The Labour party have now published the final MP Leadership nominations. Unsurprisingly, change candidate Keir Starmer walked it. The real news is that Clive Lewis dropped out and change candidate Lisa Nandy came a strong third. Emily Thornberry managed to get the level of support (at least 22 votes) needed to reach the next stage.
The next stage is for Starmer, Nandy, Phillips and Long-Bailey to receive nominations from at least (a) 5% of CLPs or (b) 3 affiliates (at least 2 of which shall be trade union affiliates) comprising 5% of fully paid up affiliated membership as of the 31st December 2019. Assuming they manage this, all 4 will be put to a vote of members, registered supporters and affiliates. A key challenge for the three change candidates (Starmer, Nandy & Phillips) at that stage will be to ensure their support use their 2nd and 3rd preference votes for other change candidates.
The Deputy Leadership contest is also wide open with 5 candidates reaching the next stage: Rosena Allin Khan (23 votes), Richard Burgon (22)
Dawn Butler (29), Ian Murray (34) & Angela Rayner (88).
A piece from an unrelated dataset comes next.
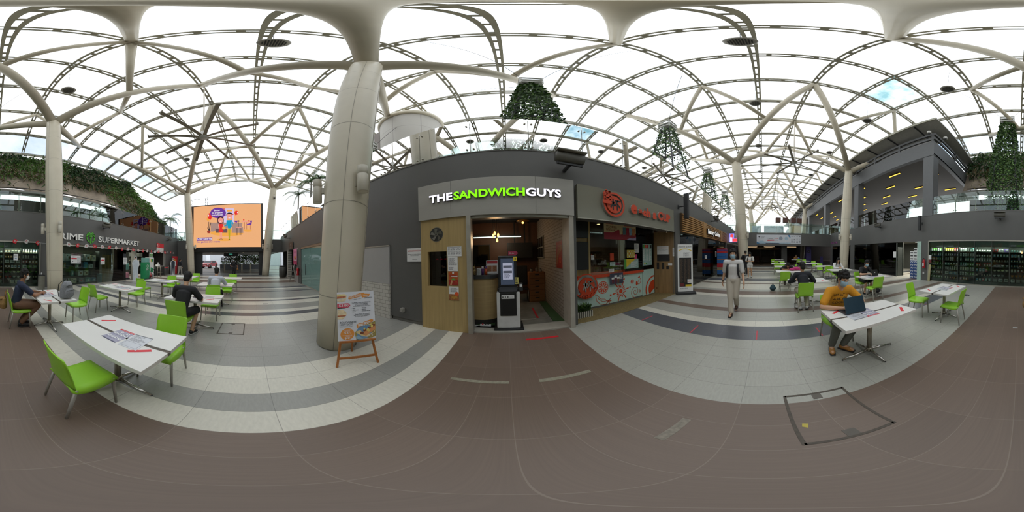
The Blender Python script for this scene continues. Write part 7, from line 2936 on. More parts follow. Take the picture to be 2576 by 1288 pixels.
def column_speaker(x, y, z, h, wall_y, label):
    t = thing('column_speaker', label, 'speaker', (x, y, z))
    MB().bbox(-.07, .07, -.09, .09, 0, h, DKGREY, .015).build('cabinet', t)
    MB().box(-.055, .055, -.094 if wall_y > y else .088, -.088 if wall_y > y else .094, .03, h - .03, BLACK).build('grille', t)
    s = 1 if wall_y > y else -1
    b = MB()
    b.cyl((0, s * .09, h * .5), (0, wall_y - y - s * .002, h * .5), .02, DKGREY, 8)
    b.obox((0, wall_y - y - s * .012, h * .5), (.05, 0, 0), (0, .01, 0), (0, 0, .08), DKGREY)
    b.build('bracket', t)


column_speaker(5.62, 2.85, 2.95, 1.05, WY, 'tall black column speaker on a bracket above the menu stand')
column_speaker(5.75, SY + .25, 3.1, .9, SY, 'tall black column speaker on the fascia above the extinguisher pillar')
for (x, y, z, lab) in ((-16.1, 2.35, 8.1, 'dome camera on an arm at the top of the column right of the big screen'),):
    t = thing('dome_camera', lab, 'security camera', (x, y, z))
    MB().lathe([(.12, 0), (.14, .05), (.14, .25), (.05, .32), (0, .32)], LAMPC, n=14).build('housing', t)
    MB().ball((0, 0, 0), .11, M('smoked dome')).build('lens_dome', t)
    MB().tube([(0, 0, .3), (0, 0, .45), (-.3, 0, .5)], .025, LAMPC, 7).build('arm', t)

# ------------------------------------------------------------------ easel with the breakfast poster
EZW = M('orange varnished wood', 'a0622c', .4, var=.1, scale=4, stretch=(6, 6, .6))
t = thing('easel', 'orange wooden easel holding the sandwich poster beside the near column', 'easel', (-1.76, 1.30, 0))
ER = Vector((.42, .91, 0)).normalized()
EN = Vector((.91, -.42, 0)).normalized()      # the side that faces the camera
EF = frame((0, 0, 0), ER, (0, 0, 1))
LEAN = .13
for s in (-1, 1):
    a = ER * s * .27 + EN * .08
    c = ER * s * .13 - EN * .06 + Vector((0, 0, 1.1))
    MB().beam(a, c, .03, .022, EZW, up=EN).build('leg', t)
MB().beam(-EN * .36, -EN * .06 + Vector((0, 0, 1.1)), .028, .022, EZW, up=EN).build('leg', t)
MB().beam(ER * -.25 + EN * .065 + Vector((0, 0, .16)), ER * .25 + EN * .065 + Vector((0, 0, .16)), .016, .035, EZW).build('stretcher', t)
MB().beam(ER * -.235 + EN * .075 + Vector((0, 0, .465)), ER * .235 + EN * .075 + Vector((0, 0, .465)), .075, .022, EZW).build('ledge', t)
MB().beam(ER * -.02 + EN * .09 + Vector((0, 0, .48)), ER * .02 + EN * .09 + Vector((0, 0, .48)), .012, .014, M('dark knob', '3a2a1c', .5)).build('peg', t)
t = thing('menu_poster', 'white breakfast menu poster with prices standing on the wooden easel', 'poster', tuple(Vector((-1.76, 1.30, .478)) + EN * .085))
PF = frame((0, 0, 0), ER, Vector((0, 0, 1)) - EN * .12)
W2, HP = .25, .70
MB(PF).prism([(-W2, 0), (W2, 0), (W2, HP), (-W2, HP)], -.006, 0, M('poster white', 'd6d7dc', .45, var=.01)).build('board', t)
b = MB(PF)
PO = M('poster orange', 'dc8f3e', .5, var=.03)
PR = M('poster crimson', 'd0405a', .5, var=.03)
PB = M('poster bread', 'dcc9a4', .5, var=.2, scale=25)
PH_ = M('poster ham', 'b9704a', .5, var=.35, scale=40)
PT = M('poster grey text', '5a5f66', .5)
PX_ = lambda px, py: (-W2 + (px - 97 - (py - 60) * .03) / (745 + (py - 60) * .09) * 2 * W2, HP * (1 - (py - 60) / 1080))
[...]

What is interesting is how the Deputy Leadership vote split. The chart below shows that most candidates gained votes from MPs supporting a wide range of Leaderships candidates. The exception to this is Richard Buregon – he failed to get support from many MPs outside Long-Bailey’s camp – the people that voted for both were: Andy McDonald, Apsana Begum, Bell Ribeiro-Addy, Beth Winter, Claudia Webbe, Dan Carden, Diane Abbott, Grahame Morris, Ian Byrne, Ian Lavery, Ian Mearns, Imran Hussain, John McDonnell, Jon Trickett, Kate Osborne, Mary Foy, Rachel Hopkins, Zarah Sultana. If a Deputy Leader is unable to reach out, this must surely raise concerns about unity within the parliamentary group?

The situation for the leadership candidates is a little better (see below), but Long-Bailey does rely heavily on support from those backing Burgeon along with a small group of Rayner’s backers.

Our next Leader has a huge challenge. Voters won’t trust us if we are not a united party and parliamentary group. This does not rule out Long-Bailey and Burgeon, but they need to show they have the ability to reach all of the party and the parliamentary group.